--- START ---

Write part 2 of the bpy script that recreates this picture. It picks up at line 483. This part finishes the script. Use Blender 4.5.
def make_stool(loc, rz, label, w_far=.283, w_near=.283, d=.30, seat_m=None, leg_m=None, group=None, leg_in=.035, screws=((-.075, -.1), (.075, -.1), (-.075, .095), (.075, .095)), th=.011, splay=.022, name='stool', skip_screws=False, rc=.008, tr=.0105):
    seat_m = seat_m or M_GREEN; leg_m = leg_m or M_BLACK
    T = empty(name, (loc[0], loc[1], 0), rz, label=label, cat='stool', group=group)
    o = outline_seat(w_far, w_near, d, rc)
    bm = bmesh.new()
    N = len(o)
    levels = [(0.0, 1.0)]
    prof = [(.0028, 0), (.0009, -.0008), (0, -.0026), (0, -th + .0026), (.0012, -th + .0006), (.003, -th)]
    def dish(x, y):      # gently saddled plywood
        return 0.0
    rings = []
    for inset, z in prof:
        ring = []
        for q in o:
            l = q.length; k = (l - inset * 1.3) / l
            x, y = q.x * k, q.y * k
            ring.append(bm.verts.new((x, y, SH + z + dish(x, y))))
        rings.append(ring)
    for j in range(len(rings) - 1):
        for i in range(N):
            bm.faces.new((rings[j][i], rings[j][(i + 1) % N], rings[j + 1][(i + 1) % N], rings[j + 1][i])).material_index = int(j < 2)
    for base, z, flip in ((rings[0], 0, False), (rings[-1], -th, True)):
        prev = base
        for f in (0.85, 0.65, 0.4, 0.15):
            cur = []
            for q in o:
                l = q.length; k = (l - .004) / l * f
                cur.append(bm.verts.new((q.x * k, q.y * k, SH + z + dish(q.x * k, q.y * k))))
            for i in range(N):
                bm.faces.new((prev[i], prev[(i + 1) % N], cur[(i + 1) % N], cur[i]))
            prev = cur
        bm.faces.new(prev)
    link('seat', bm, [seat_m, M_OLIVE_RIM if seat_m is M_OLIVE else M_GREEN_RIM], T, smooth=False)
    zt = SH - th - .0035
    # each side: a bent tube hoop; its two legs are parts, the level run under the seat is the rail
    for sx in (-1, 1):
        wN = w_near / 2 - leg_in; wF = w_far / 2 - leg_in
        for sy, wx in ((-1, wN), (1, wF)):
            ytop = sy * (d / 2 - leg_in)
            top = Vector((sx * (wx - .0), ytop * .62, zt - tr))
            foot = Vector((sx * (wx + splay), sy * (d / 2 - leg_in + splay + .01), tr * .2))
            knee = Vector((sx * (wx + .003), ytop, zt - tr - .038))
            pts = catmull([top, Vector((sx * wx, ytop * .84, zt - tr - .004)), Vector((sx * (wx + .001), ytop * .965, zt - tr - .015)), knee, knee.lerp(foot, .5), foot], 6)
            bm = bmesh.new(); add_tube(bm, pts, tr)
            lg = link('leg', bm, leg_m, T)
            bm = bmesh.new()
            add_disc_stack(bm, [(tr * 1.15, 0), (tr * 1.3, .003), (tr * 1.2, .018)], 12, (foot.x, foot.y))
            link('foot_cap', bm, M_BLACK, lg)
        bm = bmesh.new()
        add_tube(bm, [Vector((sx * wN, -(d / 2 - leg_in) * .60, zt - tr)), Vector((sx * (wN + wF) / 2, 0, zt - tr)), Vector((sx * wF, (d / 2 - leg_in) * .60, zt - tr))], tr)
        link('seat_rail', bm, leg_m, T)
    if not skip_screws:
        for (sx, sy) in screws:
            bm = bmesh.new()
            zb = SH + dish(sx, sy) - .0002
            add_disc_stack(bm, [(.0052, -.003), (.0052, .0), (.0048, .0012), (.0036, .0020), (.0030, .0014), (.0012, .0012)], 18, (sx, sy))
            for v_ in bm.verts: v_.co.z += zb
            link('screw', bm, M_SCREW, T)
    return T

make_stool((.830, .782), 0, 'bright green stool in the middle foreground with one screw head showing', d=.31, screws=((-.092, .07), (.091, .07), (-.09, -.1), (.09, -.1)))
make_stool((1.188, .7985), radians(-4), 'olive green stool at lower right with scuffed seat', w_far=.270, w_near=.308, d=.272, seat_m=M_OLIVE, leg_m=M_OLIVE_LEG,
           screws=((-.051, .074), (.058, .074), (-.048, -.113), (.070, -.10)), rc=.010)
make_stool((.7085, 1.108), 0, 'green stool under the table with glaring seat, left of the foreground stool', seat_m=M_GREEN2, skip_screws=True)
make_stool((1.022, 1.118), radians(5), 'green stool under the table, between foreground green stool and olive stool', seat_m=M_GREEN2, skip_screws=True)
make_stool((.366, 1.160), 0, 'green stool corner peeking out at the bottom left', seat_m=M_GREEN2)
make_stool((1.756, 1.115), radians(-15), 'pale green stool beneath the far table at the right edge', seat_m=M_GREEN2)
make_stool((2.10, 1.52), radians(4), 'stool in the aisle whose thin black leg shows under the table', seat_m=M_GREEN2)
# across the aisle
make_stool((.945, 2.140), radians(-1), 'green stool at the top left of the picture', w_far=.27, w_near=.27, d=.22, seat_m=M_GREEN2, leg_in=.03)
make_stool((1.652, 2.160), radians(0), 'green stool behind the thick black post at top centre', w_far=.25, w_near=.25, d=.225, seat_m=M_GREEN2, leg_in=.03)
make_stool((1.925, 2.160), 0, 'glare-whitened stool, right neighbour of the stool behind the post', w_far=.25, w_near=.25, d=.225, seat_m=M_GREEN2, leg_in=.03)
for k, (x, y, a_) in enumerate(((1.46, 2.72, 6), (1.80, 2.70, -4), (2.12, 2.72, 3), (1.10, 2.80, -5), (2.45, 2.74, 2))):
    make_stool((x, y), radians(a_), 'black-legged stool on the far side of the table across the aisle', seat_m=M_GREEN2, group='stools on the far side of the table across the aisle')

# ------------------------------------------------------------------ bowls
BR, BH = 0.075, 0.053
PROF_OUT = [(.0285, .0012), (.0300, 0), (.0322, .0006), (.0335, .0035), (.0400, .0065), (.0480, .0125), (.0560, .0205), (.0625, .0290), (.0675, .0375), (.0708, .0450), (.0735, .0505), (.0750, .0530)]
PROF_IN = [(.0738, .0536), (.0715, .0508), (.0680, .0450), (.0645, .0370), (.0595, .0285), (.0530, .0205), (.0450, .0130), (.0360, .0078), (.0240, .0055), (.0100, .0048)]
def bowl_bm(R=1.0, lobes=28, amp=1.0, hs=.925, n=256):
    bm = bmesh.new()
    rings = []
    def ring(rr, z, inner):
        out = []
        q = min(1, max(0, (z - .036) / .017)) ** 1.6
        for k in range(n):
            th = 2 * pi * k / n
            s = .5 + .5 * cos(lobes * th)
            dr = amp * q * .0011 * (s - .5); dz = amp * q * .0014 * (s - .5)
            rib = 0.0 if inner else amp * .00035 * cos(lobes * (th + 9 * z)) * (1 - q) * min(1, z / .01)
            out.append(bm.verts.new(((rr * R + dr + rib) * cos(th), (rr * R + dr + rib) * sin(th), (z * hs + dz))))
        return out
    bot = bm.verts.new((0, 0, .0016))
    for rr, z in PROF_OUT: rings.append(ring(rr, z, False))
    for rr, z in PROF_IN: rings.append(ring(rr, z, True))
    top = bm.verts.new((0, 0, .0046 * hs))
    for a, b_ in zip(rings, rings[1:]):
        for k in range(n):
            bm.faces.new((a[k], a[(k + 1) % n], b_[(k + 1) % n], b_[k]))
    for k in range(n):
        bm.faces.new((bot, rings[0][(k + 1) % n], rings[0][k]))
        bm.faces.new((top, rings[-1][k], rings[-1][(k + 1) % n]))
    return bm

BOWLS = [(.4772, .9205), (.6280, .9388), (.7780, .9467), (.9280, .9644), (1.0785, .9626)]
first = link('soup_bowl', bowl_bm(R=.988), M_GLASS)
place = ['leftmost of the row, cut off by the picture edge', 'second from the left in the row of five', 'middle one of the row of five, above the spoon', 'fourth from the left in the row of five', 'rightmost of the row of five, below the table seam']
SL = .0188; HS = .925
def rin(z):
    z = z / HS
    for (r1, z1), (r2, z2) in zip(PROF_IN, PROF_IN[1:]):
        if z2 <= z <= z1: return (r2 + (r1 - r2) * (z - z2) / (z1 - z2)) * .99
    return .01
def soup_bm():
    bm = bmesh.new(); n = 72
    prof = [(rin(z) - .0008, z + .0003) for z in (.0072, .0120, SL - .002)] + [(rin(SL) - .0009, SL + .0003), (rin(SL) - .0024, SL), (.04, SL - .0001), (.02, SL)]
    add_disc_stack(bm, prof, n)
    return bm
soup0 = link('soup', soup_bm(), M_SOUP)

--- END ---

### Work to do
Choose all lines containing the string "picture" and copy them out.

### Task result
Write part 2 of the bpy script that recreates this picture. It picks up at line 483. This part finishes the script. Use Blender 4.5.
make_stool((.945, 2.140), radians(-1), 'green stool at the top left of the picture', w_far=.27, w_near=.27, d=.22, seat_m=M_GREEN2, leg_in=.03)
place = ['leftmost of the row, cut off by the picture edge', 'second from the left in the row of five', 'middle one of the row of five, above the spoon', 'fourth from the left in the row of five', 'rightmost of the row of five, below the table seam']